▶ **Exercise aim**: The lines to extract run from the first line of the material below to the line containing "todo.append((o, tn, u, v, dep))", both included; leave the pictures behind.

▶ **Material**:
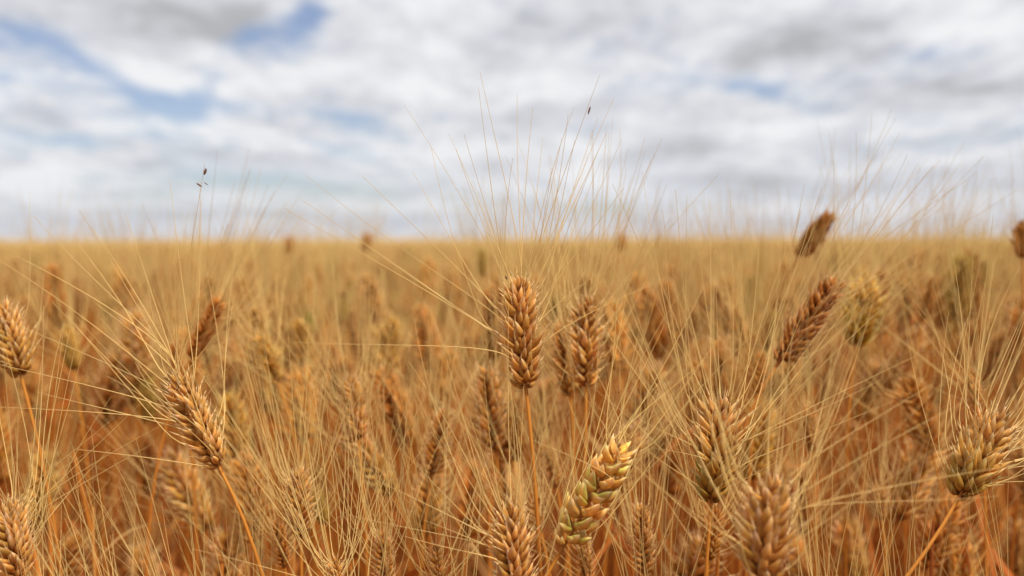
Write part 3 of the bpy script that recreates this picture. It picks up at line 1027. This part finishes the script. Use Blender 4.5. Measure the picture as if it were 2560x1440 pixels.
PROTO = []
for i in range(10):
    pp = plant_parts(500 + i, 1)
    PROTO.append({k: pp[k].mesh(k, [{'stem': M_STEM, 'ear': M_HUSK, 'beard': M_AWN, 'leaf': M_LEAF}[k]]) for k in pp})
for me in (m for p in PROTO for m in p.values()):
    me.polygons.foreach_set('material_index', np.zeros(len(me.polygons), np.int32))

todo = []
first = None
for q, (d, x) in enumerate(ind):
    i = int(rs.integers(0, 10))
    tn = TINT_LIST[int(rs.integers(0, len(TINT_LIST)))]
    s = float(heights(1)[0]) * rise(x / d)
    o = bpy.data.objects.new('wheat_stalk', None)
    C.objects.link(o)
    o.location = (x, d, 0)
    o.rotation_euler = (rs.normal(0, .05), rs.normal(0, .05), rs.uniform(0, 6.28))
    o.scale = (s, s, s)
    tc = np.array(TINTS[tn])
    for k in ('stem', 'ear', 'leaf'):
        c = link(k, PROTO[i][k], o, tuple(tc if k == 'ear' else 1 + (tc - 1) * .35))
        if k == 'ear':
            link('beard', PROTO[i]['beard'], c, tuple(1 + (tc - 1) * .3))
    mx = o.matrix_basis
    co = np.array(PROTO[i]['ear'].vertices[len(PROTO[i]['ear'].vertices) // 2].co)
    w = mx @ Vector(co)
    u, v, dep = px(np.array(w))
    todo.append((o, tn, u, v, dep))

# a label that says where each of them stands: between which two known ears, and how high there
ORD = ['highest', 'second highest', 'third highest', 'fourth highest', 'fifth highest', 'sixth highest', 'seventh highest']
seen = {}
for (o, tn, u, v) in LATER + [e[:4] for e in todo]:
    near = sorted(HEROES, key=lambda h: (h[1] - u) ** 2 + ((h[2] - v) * 1.0) ** 2)[:2]
    seen.setdefault((WORDS[tn], near[0][0], near[1][0]), []).append((v, o))
for (wd, a, b), lst in seen.items():
    lst.sort(key=lambda e: e[0])
    for r, (v, o) in enumerate(lst):
        more = '' if len(lst) == 1 else ', ' + (ORD[r] if r < len(ORD) else f'number {r + 1} downwards')
        tag(o, f'blurred {wd} ear beyond {a}, towards {b}{more}', 'wheat', GROUP)


# bare straws and dry blades between the plants
def straws():
    r = np.random.default_rng(88)
    g = Geo()
    n = 1500
    d = np.sqrt(r.uniform(.62 ** 2, 2.6 ** 2, n))
    x = r.uniform(-.62, .62, n) * d
    for i in range(n):
        f = np.array([x[i], d[i], 0.0])
        c = np.array([[.60, .21, .03], [.48, .13, .02], [.66, .30, .07], [.40, .10, .02], [.62, .36, .13], [.36, .27, .09]][int(r.choice(6, p=[.3, .24, .2, .14, .08, .04]))])
        if r.random() < .62:
            h = r.uniform(.48, .72)
            top = f + np.array([r.normal(0, .035), r.normal(0, .035), h])
            a = Geo()
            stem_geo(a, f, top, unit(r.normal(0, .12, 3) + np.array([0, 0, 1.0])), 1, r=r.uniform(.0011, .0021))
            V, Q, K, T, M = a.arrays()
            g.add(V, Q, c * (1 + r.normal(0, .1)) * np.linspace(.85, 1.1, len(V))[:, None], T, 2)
        else:
            a = Geo()
            h = r.uniform(.25, .6)
            leaf_geo(a, r, f + np.array([0, 0, h]), r.uniform(0, 6.28), r.uniform(.10, .22), r.uniform(.0022, .0042), 1, droop=r.uniform(.1, 1.0))
            V, Q, K, T, M = a.arrays()
            g.add(V, Q, np.broadcast_to(c * (1 + r.normal(0, .12)), V.shape), T, 3)
    for k, mm in enumerate(g.M):
        g.M[k] = np.full(len(mm), 0 if mm[0] == 2 else 1, np.int32)
    o = link('straw', g.mesh('straw', [M_STEM, M_LEAF]))
    tag(o, 'red-brown bare straws and dry blades packed between the ears', 'straw', None, 'stuff')


straws()


# the rest of the crop, too many to count, in one mesh of kind stuff
def mass():
    lib = {l: [] for l in (2, 3)}
    for l in lib:
        for i in range(10):
            pp = plant_parts(900 + i + 50 * l, l)
            G_ = Geo()
            for k in pp:
                V, Q, K, T, M = pp[k].arrays()
                G_.add(V, Q, K, T)
                G_.M[-1] = np.full(len(Q), {'stem': 2, 'ear': 0, 'beard': 1, 'leaf': 3}[k], np.int32)
            lib[l].append(G_.arrays())
    spots = [(x, d, 2 if d < 3.0 else 3, 1.0) for (d, x) in rest]

    def ring(d0, d1, den, half, lod):
        n = int(half * (d1 ** 2 - d0 ** 2) * den)
        d = np.sqrt(rs.uniform(d0 ** 2, d1 ** 2, n))
        x = rs.uniform(-half, half, n) * d
        spots.extend((a, b, lod, 1.0) for a, b in zip(x, d))

    ring(2.4, 3.2, 140, .62, 2)
    ring(3.2, 7.0, 120, .78, 3)
    ring(7.0, 12.0, 60, .68, 3)
    ring(12.0, 22.0, 26, .62, 3)
    # beside and behind the place where the camera stands, and short unseen ones in front of its feet, added for their shade
    for _ in range(800):
        x, y = rs.uniform(-1.5, 1.5), rs.uniform(-1.3, .95)
        if math.hypot(x, y) < .30 or (y > 0 and abs(x) < y * .60 + .16):
            continue
        spots.append((x, y, 2, .86))
    for _ in range(1300):
        x, y = rs.uniform(-2.4, 2.4), rs.uniform(.95, 3.2)
        if abs(x) > y * .62:
            spots.append((x, y, 2, 1.0))
    for _ in range(60):
        x, y = rs.uniform(-.4, .4), rs.uniform(.16, .42)
        spots.append((x, y, 2, .60 + .0 * y))
    out = Geo()
    by = {}
    for (x, y, l, h) in spots:
        by.setdefault((l, int(rs.integers(0, 10))), []).append((x, y, h))
    for (l, i), lst in by.items():
        V, Q, K, T, M = lib[l][i]
        m = len(lst)
        lst = np.array(lst)
        az = rs.uniform(0, 6.28, m)
        sc = heights(m) * lst[:, 2] * np.where((lst[:, 1] > .9) & (lst[:, 1] < 7), rise(lst[:, 0] / np.maximum(lst[:, 1], .1)), 1)
        tl = rs.normal(0, .06, (m, 2))
        c, s = np.cos(az) * sc, np.sin(az) * sc
        W = np.empty((m, len(V), 3), np.float32)
        z = V[:, 2][None] * sc[:, None]
        W[..., 0] = V[:, 0][None] * c[:, None] - V[:, 1][None] * s[:, None] + lst[:, :1] + z * tl[:, :1]
        W[..., 1] = V[:, 0][None] * s[:, None] + V[:, 1][None] * c[:, None] + lst[:, 1:2] + z * tl[:, 1:]
        W[..., 2] = z
        tn = np.array([TINTS[TINT_LIST[int(rs.integers(0, len(TINT_LIST)))]] for _ in range(m)], np.float32)
        isear = np.zeros(len(V), np.float32)
        isear[np.unique(Q[M == 0])] = 1
        f = isear[None, :, None] * 1.0 + (1 - isear)[None, :, None] * .3
        KK = K[None] * (1 + (tn[:, None, :] - 1) * f)
        QQ = Q[None] + (np.arange(m) * len(V))[:, None, None]
        out.add(W.reshape(-1, 3), QQ.reshape(-1, 4), KK.reshape(-1, 3), np.broadcast_to(T[None], (m, *T.shape)).reshape(-1, 2))
        out.M[-1] = np.tile(M, m)
    o = link('wheat_crop', out.mesh('wheat_crop', MATS))
    tag(o, 'dense golden wheat crop reaching back to the skyline', 'wheat crop', None, 'stuff')
    print('mass quads', len(o.data.polygons), 'plants', len(spots))


mass()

▶ **Solution for this problem**:
Write part 3 of the bpy script that recreates this picture. It picks up at line 1027. This part finishes the script. Use Blender 4.5. Measure the picture as if it were 2560x1440 pixels.
PROTO = []
for i in range(10):
    pp = plant_parts(500 + i, 1)
    PROTO.append({k: pp[k].mesh(k, [{'stem': M_STEM, 'ear': M_HUSK, 'beard': M_AWN, 'leaf': M_LEAF}[k]]) for k in pp})
for me in (m for p in PROTO for m in p.values()):
    me.polygons.foreach_set('material_index', np.zeros(len(me.polygons), np.int32))

todo = []
first = None
for q, (d, x) in enumerate(ind):
    i = int(rs.integers(0, 10))
    tn = TINT_LIST[int(rs.integers(0, len(TINT_LIST)))]
    s = float(heights(1)[0]) * rise(x / d)
    o = bpy.data.objects.new('wheat_stalk', None)
    C.objects.link(o)
    o.location = (x, d, 0)
    o.rotation_euler = (rs.normal(0, .05), rs.normal(0, .05), rs.uniform(0, 6.28))
    o.scale = (s, s, s)
    tc = np.array(TINTS[tn])
    for k in ('stem', 'ear', 'leaf'):
        c = link(k, PROTO[i][k], o, tuple(tc if k == 'ear' else 1 + (tc - 1) * .35))
        if k == 'ear':
            link('beard', PROTO[i]['beard'], c, tuple(1 + (tc - 1) * .3))
    mx = o.matrix_basis
    co = np.array(PROTO[i]['ear'].vertices[len(PROTO[i]['ear'].vertices) // 2].co)
    w = mx @ Vector(co)
    u, v, dep = px(np.array(w))
    todo.append((o, tn, u, v, dep))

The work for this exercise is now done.